Non-Parallel Training in Voice Conversion Using an Adaptive Restricted Boltzmann Machine

• Published in: IEEE/ACM transactions on audio, speech, and language processing Vol. 24; no. 11; pp. 2032 - 2045
• Main Authors: Nakashika, Toru, Takiguchi, Tetsuya, Minami, Yasuhiro
• Format: Journal Article
• Language: English
• Published: Piscataway IEEE 01.11.2016; The Institute of Electrical and Electronics Engineers, Inc. (IEEE)
• Subjects: Acoustics; Adaptation models; Conversion; Data models; Feature extraction; Gaussian; IEEE transactions; Mathematical models; Natural language processing; Phonetics; Restricted Boltzmann machine; Sentences; speaker adaptation; Speech; Training; unsupervised training; Voice; voice conversion
• ISSN: 2329-9290; 2329-9304
• DOI: 10.1109/TASLP.2016.2593263

In this paper, we present a voice conversion (VC) method that does not use any parallel data while training the model.

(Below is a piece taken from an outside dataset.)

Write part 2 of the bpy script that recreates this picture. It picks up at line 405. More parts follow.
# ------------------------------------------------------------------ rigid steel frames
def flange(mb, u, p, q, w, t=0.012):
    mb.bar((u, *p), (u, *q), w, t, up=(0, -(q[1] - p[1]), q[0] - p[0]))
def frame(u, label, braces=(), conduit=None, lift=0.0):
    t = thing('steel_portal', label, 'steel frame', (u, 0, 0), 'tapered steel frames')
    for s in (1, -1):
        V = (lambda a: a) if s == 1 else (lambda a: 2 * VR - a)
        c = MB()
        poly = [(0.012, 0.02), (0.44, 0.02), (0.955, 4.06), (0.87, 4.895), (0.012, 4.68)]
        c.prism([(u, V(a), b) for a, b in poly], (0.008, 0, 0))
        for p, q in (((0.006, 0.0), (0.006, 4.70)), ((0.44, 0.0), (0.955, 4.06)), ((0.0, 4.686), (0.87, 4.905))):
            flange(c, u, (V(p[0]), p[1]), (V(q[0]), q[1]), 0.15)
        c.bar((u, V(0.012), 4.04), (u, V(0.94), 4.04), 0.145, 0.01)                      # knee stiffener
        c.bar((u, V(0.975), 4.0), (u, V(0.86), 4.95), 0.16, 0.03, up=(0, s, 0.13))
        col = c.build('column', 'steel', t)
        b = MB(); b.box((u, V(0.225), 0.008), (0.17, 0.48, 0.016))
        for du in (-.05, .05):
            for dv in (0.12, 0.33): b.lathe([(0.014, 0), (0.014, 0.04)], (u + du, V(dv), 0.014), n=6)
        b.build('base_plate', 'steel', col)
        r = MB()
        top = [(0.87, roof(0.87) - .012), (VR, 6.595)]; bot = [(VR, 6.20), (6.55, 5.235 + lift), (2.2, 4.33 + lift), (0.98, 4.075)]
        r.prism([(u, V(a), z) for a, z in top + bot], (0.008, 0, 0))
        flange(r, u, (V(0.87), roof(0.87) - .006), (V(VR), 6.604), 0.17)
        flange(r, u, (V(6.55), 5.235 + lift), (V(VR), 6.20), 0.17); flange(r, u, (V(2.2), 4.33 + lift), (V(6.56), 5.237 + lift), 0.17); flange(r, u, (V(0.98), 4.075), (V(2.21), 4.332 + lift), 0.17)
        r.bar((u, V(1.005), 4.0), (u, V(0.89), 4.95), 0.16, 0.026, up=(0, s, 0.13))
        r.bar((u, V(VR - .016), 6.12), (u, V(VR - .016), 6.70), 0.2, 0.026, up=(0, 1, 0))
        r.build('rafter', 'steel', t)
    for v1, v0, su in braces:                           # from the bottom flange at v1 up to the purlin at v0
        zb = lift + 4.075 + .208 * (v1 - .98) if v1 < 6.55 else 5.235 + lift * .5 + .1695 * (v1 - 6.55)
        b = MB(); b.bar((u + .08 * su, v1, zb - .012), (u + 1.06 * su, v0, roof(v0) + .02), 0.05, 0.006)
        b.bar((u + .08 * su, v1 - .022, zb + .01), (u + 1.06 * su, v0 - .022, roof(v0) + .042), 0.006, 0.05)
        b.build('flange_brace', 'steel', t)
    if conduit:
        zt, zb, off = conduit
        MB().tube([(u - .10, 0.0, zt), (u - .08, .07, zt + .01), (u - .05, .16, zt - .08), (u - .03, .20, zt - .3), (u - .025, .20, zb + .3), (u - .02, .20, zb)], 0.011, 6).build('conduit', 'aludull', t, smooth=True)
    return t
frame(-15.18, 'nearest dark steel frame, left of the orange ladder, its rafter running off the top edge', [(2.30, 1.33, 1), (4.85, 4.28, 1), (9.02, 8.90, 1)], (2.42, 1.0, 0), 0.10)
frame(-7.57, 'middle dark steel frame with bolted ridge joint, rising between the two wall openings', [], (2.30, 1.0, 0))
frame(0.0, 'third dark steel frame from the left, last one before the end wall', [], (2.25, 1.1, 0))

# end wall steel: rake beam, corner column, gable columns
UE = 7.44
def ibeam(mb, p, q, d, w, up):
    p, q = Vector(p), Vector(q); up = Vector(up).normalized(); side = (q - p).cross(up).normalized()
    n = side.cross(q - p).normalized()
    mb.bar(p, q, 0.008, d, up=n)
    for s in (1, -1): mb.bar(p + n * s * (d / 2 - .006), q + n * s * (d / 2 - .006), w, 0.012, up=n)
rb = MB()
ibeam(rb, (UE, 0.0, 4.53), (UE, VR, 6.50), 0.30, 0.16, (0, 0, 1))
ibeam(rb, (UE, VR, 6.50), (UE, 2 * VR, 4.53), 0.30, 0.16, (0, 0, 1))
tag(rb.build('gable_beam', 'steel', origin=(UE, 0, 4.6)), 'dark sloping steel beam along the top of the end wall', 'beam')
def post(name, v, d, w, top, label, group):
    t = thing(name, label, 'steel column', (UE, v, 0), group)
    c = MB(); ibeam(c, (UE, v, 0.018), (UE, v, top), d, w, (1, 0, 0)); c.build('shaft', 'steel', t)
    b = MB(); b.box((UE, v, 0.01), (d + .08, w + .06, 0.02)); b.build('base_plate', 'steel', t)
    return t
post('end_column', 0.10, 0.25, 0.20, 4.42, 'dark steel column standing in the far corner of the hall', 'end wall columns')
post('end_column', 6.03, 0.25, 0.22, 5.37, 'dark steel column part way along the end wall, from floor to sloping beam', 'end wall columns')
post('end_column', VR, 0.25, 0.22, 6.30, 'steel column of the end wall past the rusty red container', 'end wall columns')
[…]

VC is a technique where only speaker-specific information in source speech is converted while keeping the phonological information unchanged. Most of the existing VC methods rely on parallel data-pairs of speech data from the source and target speakers uttering the same sentences. However, the use of parallel data in training causes several problems: 1) the data used for the training are limited to the predefined sentences, 2) the trained model is only applied to the speaker pair used in the training, and 3) mismatches in alignment may occur. Although it is, thus, fairly preferable in VC not to use parallel data, a nonparallel approach is considered difficult to learn. In our approach, we achieve nonparallel training based on a speaker adaptation technique and capturing latent phonological information. This approach assumes that speech signals are produced from a restricted Boltzmann machine-based probabilistic model, where phonological information and speaker-related information are defined explicitly. Speaker-independent and speaker-dependent parameters are simultaneously trained under speaker adaptive training. In the conversion stage, a given speech signal is decomposed into phonological and speaker-related information, the speaker-related information is replaced with that of the desired speaker, and then voice-converted speech is obtained by mixing the two. Our experimental results showed that our approach outperformed another nonparallel approach, and produced results similar to those of the popular conventional Gaussian mixture models-based method that used parallel data in subjective and objective criteria.